Question

Find the value of the integral \[\int\limits_{-2}^{2}{\dfrac{{{\sin }^{2}}x}{\left[ \dfrac{x}{\pi } \right]+\dfrac{1}{2}}}dx\] ,where [x] denotes the greatest integer less than $^{20}{{C}_{r}}$ or equal to x.
(a) 4
(b) 4 – sin 4
(c) sin 4
(d) 0

Answer 1

Hint: We know that if the function is continuous in the interval (a, b) then we can write \[\int_{b}^{a}{f\left( x \right)dx}=\int_{a}^{c}{f\left( x \right)}dx+\int_{c}^{b}{f\left( x \right)dx}\] hence in the given question also \[\left[ \dfrac{x}{\pi } \right]\] will be equal to -1 in the interval -2 to 0 and will be equal to 0 in the interval 0 to 2. So we will break the given integral into two parts first from -2 to 0 and second from 0 to 2 and then solve it further to find it’s value.

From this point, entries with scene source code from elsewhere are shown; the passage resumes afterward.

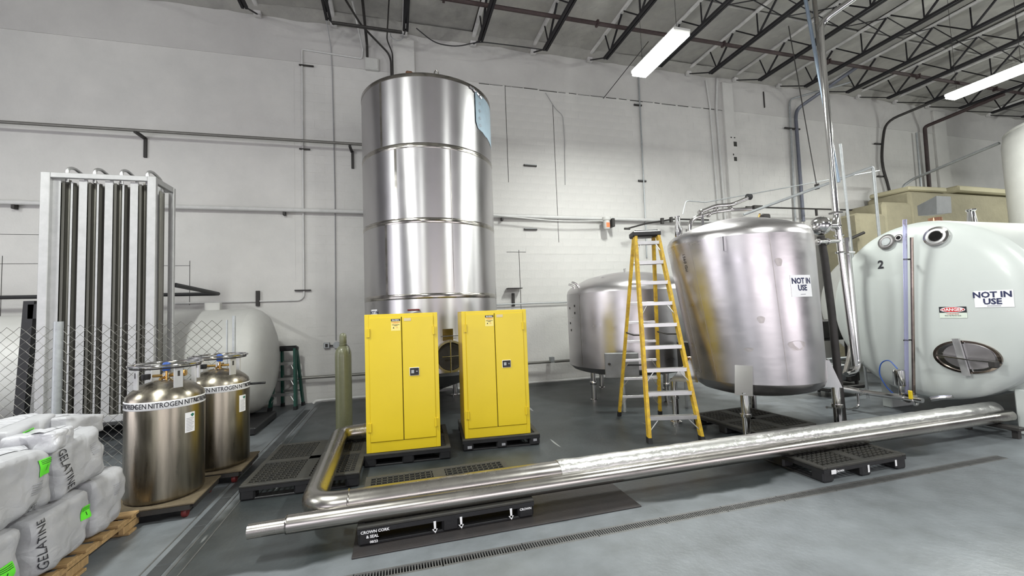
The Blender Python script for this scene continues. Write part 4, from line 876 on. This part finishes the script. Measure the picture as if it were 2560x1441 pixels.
M().tube([(-1.06,3.622,zz-.008),(-.8,3.62,zz-.005)],.052,24).build('narrow_end',SSPIPE,LP2)
M().torus((-.8,3.62,zz),.058,.01,24,8,'X').build('reducer_weld',SSW,LP2)
# support under the right end of both pipes
sd=emp('pipe_stand','dark low stand carrying the pipes at the far right','stand',(7.2,3.6,0))
M().cbox((7.2,3.62,.13),(.12,.6,.04),.005).build('cross_bar',DRK,sd)
for y in (3.4,3.85): M().cbox((7.25,y,.055),(.06,.06,.11),.004).build('post',DRK,sd)
# checker plate on the floor
M().cbox((.87,3.68,.006),(2.4,.56,.012),.003).build('floor_plate',PLT,label='dark steel plate lying on the floor under the front pallet',cat='plate')
# ---------------------------------------------------------------- nitrogen dewars on dollies
def dewar():
    e=emp('nitrogen_dewar','',None,(0,0,0)); a=dict(local=True); r=.31
    M().lathe([(.28,0),(.3,.01),(r,.04),(r,.91),(r-.01,.955),(r-.045,.995),(.2,1.045),(.1,1.08),(.001,1.09)],(0,0,0),64).build('body',SSD,e,**a,ang=50)
    M().lathe([(r+.001,.842),(r+.0025,.845),(r+.0025,.912),(r-.002,.917)],(0,0,0),64,close=False).build('tape_band',TAPE,e,**a)
    t=M(); A=math.atan2(-4.94,2.15)
    for k in range(-6,7): text(t,'NITROGEN',.062,cylmap(0,0,r+.0012,-PI/2+.4+k*.86,.88),0,0,bold=.012,sx=.82,off=.003)
    t.build('nitrogen_lettering',INK,e,ang=0,**a)
    M().torus((0,0,1.235),.285,.012,48,10).build('handling_ring',SSP,e,**a)
    M().torus((0,0,1.21),.27,.007,48,8).build('inner_ring',DRK,e,**a)
    for k in range(4):
        b_=-PI/2-.78+k*PI/2; x,y=.235*math.cos(b_),.235*math.sin(b_)
        s=M().cbox((x,y,1.12),(.018,.075,.21),.004,b_).build('ring_post',ALUP,e,**a); M().cbox((x+.009*math.cos(b_),y+.009*math.sin(b_),1.15),(.004,.02,.05),.001,b_).build('slot',DRK,s,**a)
    M().lathe([(.05,1.06),(.05,1.09),(.03,1.1),(.03,1.15)],(0,0,0),20).build('neck_fitting',SSP,e,**a)
    M().tube([(-.12,.02,1.12),(.14,-.02,1.12)],.014,10).build('valve_pipe',BRS,e,**a); M().tube([(.0,-.12,1.1),(.02,.12,1.13)],.012,10).build('valve_pipe',BRS,e,**a)
    M().lathe([(.03,1.1),(.035,1.11),(.035,1.15)],(-.13,-.08,0),16).build('pressure_gauge',RUB,e,**a)
    M().cbox((.12,.06,1.13),(.05,.05,.06),.01).build('relief_valve',BRS,e,**a)
    M().lathe([(.026,1.17),(.032,1.18),(.032,1.235),(.024,1.25),(.001,1.255)],(.02,-.05,0),16).build('blue_knob',BLUE,e,label='blue valve knob',**a); M().tube([(.02,-.05,1.08),(.02,-.05,1.18)],.01,8).build('valve_stem',BRS,e,**a)
    fn=cylmap(0,0,r,-PI/2+1.02,.7)
    l=M().patch(fn,-.045,.045,-.11,.075,4,2,.002).build('hazard_label',PAP,e,label='white hazard label with green diamond',**a)
    q=M(); q.add([fn(.0,.05,.004),fn(.02,.07-.005,.004),fn(.04,.05,.004),fn(.02,.03,.004)],[(0,3,2,1)]); q.build('green_diamond',mat('dark green ink',(.01,.15,.1),.5,var=.1,vscale=5),l,ang=0,**a)
    q=M()
    for i in range(9): q.patch(lambda u,v,o,i=i:fn(u,v+.02-.014*i,o+.003),-.035,.035-.008*(i%3),-.002,.002,3,1,.001)
    q.build('printed_lines',GREY,l,ang=0,**a)
    M().cbox((.03,-.23,1.0),(.06,.004,.025),.001,0,rot=Matrix.Rotation(0,3,'Z')@Matrix.Rotation(R(-55),3,'X')).build('small_label',PAP,e,**a)
    return e
def dolly():
    e=emp('dolly','',None,(0,0,0)); a=dict(local=True)
    M().cbox((0,0,.135),(.72,.7,.018),.004).build('deck_board',CARR,e,**a)
    fr=M()
    for s in(-1,1): fr.box((0,s*.33,.105),(.66,.05,.04)); fr.box((s*.33,0,.105),(.05,.6,.04))
    fr.build('frame',DRK,e,**a)
    for sx in(-1,1):
        for sy in(-1,1):
            w_=M().lathe([(.001,-.02),(.045,-.02),(.05,-.01),(.05,.01),(.045,.02),(.001,.02)],(sx*.27,sy*.28,.05),20,'X').build('wheel',REDP,e,**a)
            M().box((sx*.27,sy*.28,.085),(.06,.05,.02)).build('caster_fork',DRK,w_,**a)
    return e
D1=dolly(); D1.location=(-2.15,4.93,0); D1.rotation_euler=(0,0,R(2)); setl(D1,'low wheeled dolly under the front nitrogen vessel','dolly','dollies under the nitrogen vessels')
D2=dup(D1,(-2.0,5.72,0),R(1),'low wheeled dolly under the rear nitrogen vessel','dollies under the nitrogen vessels')
N1=dewar(); N1.location=(-2.15,4.94,.146); setl(N1,'front stainless liquid nitrogen vessel with white NITROGEN tape','vessel','nitrogen vessels')
N2=dup(N1,(-1.98,5.73,.146),R(8),'rear stainless liquid nitrogen vessel, partly hidden behind the front one','nitrogen vessels')
N2.scale=(1.0,1.0,1.0)
# ---------------------------------------------------------------- fin rack (ambient vaporiser)
ry0,ry1,rx0,rx1,rzb,rzt=6.9,7.44,-4.36,-3.19,.5,3.83
VR=emp('fin_rack','tall aluminium frame rack of vertical finned tubes at the left','heat exchanger',((rx0+rx1)/2,7.17,0))
def beam(c,d): M().cbox(c,d,.006).build('frame_member',ALUP,VR)
for x in (rx0,rx1):
    for y in (ry0,ry1): beam((x,y,(rzt)/2),(.1 if y==ry0 else .07,.06,rzt))
for y in (ry0,ry1):
    for z in (rzb+.06,rzt-.035): beam(((rx0+rx1)/2,y,z),(rx1-rx0-.1,.05,.09 if z<1 else .07))
for x in (rx0,rx1):
    for z in (rzb+.06,rzt-.035): beam((x,(ry0+ry1)/2,z),(.06,ry1-ry0-.06,.08))
for i in range(4):
    for j in range(2):
        cx=rx0+.15+.285*i; cy=7.06+.26*j; m=M()
        m.tube([(cx,cy,rzb+.05),(cx,cy,rzt-.05)],.02,10)
        for k in range(6):
            a=PI/6+k*PI/3; L_=.11; m.box((cx+L_/2*math.cos(a),cy+L_/2*math.sin(a),(rzb+rzt)/2),(L_,.004,rzt-rzb-.2),a)
            m.box((cx+L_*math.cos(a),cy+L_*math.sin(a),(rzb+rzt)/2),(.004,.03,rzt-rzb-.2),a)
        m.box((cx-.06,cy-.05,(rzb+rzt)/2),(.005,.16,rzt-rzb-.2))
        m.build('finned_tube',FIN,VR,ang=30)
        M().box((cx-.06,cy-.132,(rzb+rzt)/2),(.09,.004,rzt-rzb-.16)).build('fin_flange',ALUP,VR,ang=0); M().box((cx+.085,cy-.1,(rzb+rzt)/2),(.022,.004,rzt-rzb-.2)).build('fin_edge',ALUP,VR,ang=0)
    cx=rx0+.17+.3*i; M().tube([(cx,6.98,rzt-.1),(cx,6.98,rzt+.09),(cx+.01,7.08,rzt+.13),(cx+.04,7.26,rzt+.06),(cx+.04,7.3,rzt-.1)],.02,10,bend=.05).build('return_bend',ALU,VR)
# ---------------------------------------------------------------- chain-link fence
CF=emp('chain_link_fence','chain-link fence with galvanised post in front of the fin rack','fence',(-3.6,6.35,0))
M().tube([(-3.86,6.35,0),(-3.86,6.35,1.85)],.045,16).build('post',GALV,CF); M().tube([(-2.02,6.35,0),(-2.02,6.35,1.85)],.02,12).build('post',GALV,CF); M().tube([(-2.1,6.35,0),(-2.1,6.35,1.8)],.01,8).build('tension_bar',GALV,CF)
mm=M(); dx=.115; nz=16; dz=.115
nw=int(3.85/(dx/2))
for w_i in range(nw):
    x=-5.95+w_i*dx/2
    pp=[(x+(dx/2)*((k+w_i)%2),6.35+(.004 if k%2 else -.004),1.8-dz/2*k) for k in range(2*nz-1)]
    for a_,b_ in zip(pp,pp[1:]): mm.tube([a_,b_],.0027,4,caps=False)
ms=mm.build('wire_mesh',DULL,CF,ang=0); ms['kind']='stuff'
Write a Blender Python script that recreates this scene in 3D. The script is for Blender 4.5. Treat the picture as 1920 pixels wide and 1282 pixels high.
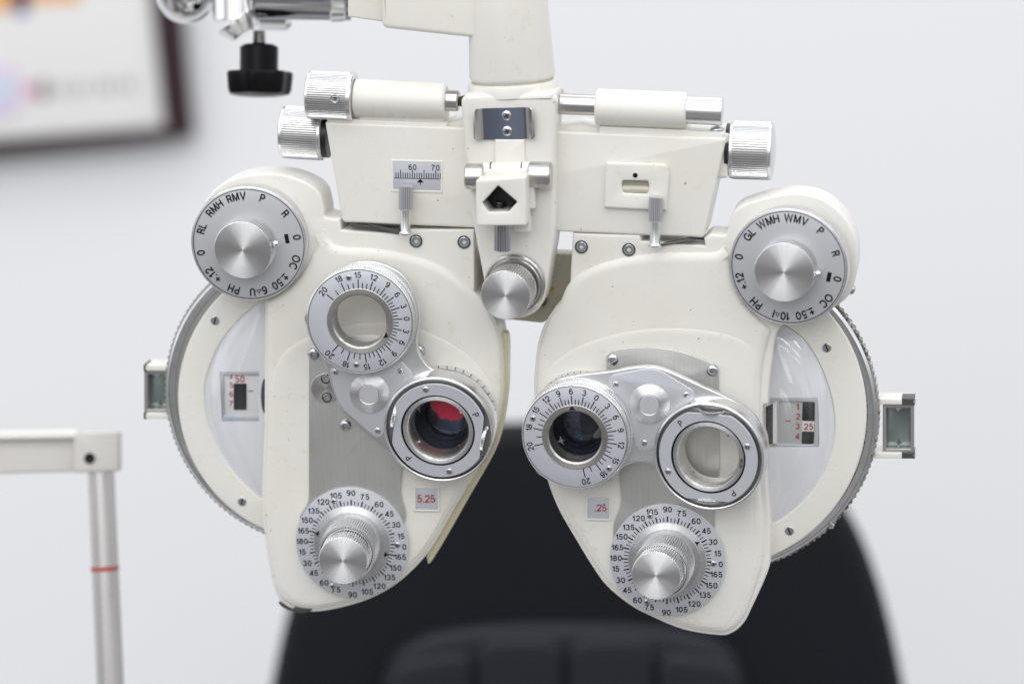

Complete step-by-step answer:
We have to find the integral \[\int\limits_{-2}^{2}{\dfrac{{{\sin }^{2}}x}{\left[ \dfrac{x}{\pi } \right]+\dfrac{1}{2}}}dx\], where [x] denotes the greatest integer function.
We know that If the function is continuous in (a, b) then integration of a function a to b will be the same as the sum of integrals of the same function from a to c and c to b. so,
\[\int_{b}^{a}{f\left( x \right)dx}=\int_{a}^{c}{f\left( x \right)}dx+\int_{c}^{b}{f\left( x \right)dx}\]
In the given integral \[\left[ \dfrac{x}{\pi } \right]\] changes it’s value at x = 0 i.e. in the interval -2 to 0 it will be equal to -1 and it will be equal to 0 and in the interval 0 to 2 . so, given interval can also be expressed as,
\[\int\limits_{-2}^{2}{\dfrac{{{\sin }^{2}}x}{\left[ \dfrac{x}{\pi } \right]+\dfrac{1}{2}}}dx=\int\limits_{-2}^{0}{\dfrac{{{\sin }^{2}}x}{-1+\dfrac{1}{2}}}dx+\int\limits_{0}^{2}{\dfrac{{{\sin }^{2}}x}{0+\dfrac{1}{2}}}dx\]
Now, we will solve the above integral further,
\[\int\limits_{-2}^{2}{\dfrac{{{\sin }^{2}}x}{\left[ \dfrac{x}{\pi } \right]+\dfrac{1}{2}}}dx=2\int\limits_{0}^{2}{{{\sin }^{2}}x}dx-2\int\limits_{-2}^{0}{{{\sin }^{2}}x}dx\]
Now, we know that ${{\sin }^{2}}x=\dfrac{1-\cos 2x}{2}$ putting it in the above equation we get,
\[\begin{align}
  & \int\limits_{-2}^{2}{\dfrac{{{\sin }^{2}}x}{\left[ \dfrac{x}{\pi } \right]+\dfrac{1}{2}}}dx=2\int\limits_{0}^{2}{\dfrac{1-\cos 2x}{2}}dx-2\int\limits_{-2}^{0}{\dfrac{1-\cos 2x}{2}}dx \\
 & =\int\limits_{0}^{2}{\left( 1-\cos 2x \right)}dx-\int\limits_{-2}^{0}{\left( 1-\cos 2x \right)dx} \\
 & =\left[ x-\dfrac{\sin 2x}{2} \right]_{0}^{2}-\left[ x-\dfrac{\sin 2x}{2} \right]_{-2}^{0} \\
 & =\left( 2-\dfrac{\sin 4}{2} \right)-\left( 0-\left( -2-\dfrac{\sin \left( -4 \right)}{2} \right) \right) \\
 & =0 \\
\end{align}\]
Hence, we get the value of the given integral as 0.

So, the correct answer is “Option d”.

Note: To solve this problem we need to have the prior knowledge of the greatest integer function. And always try to break the integral in several corner points whenever we are given the greatest integer function, mod function etc. Students also may make mistakes while breaking the interval into several parts and assume wrong values so you need to do that carefully too.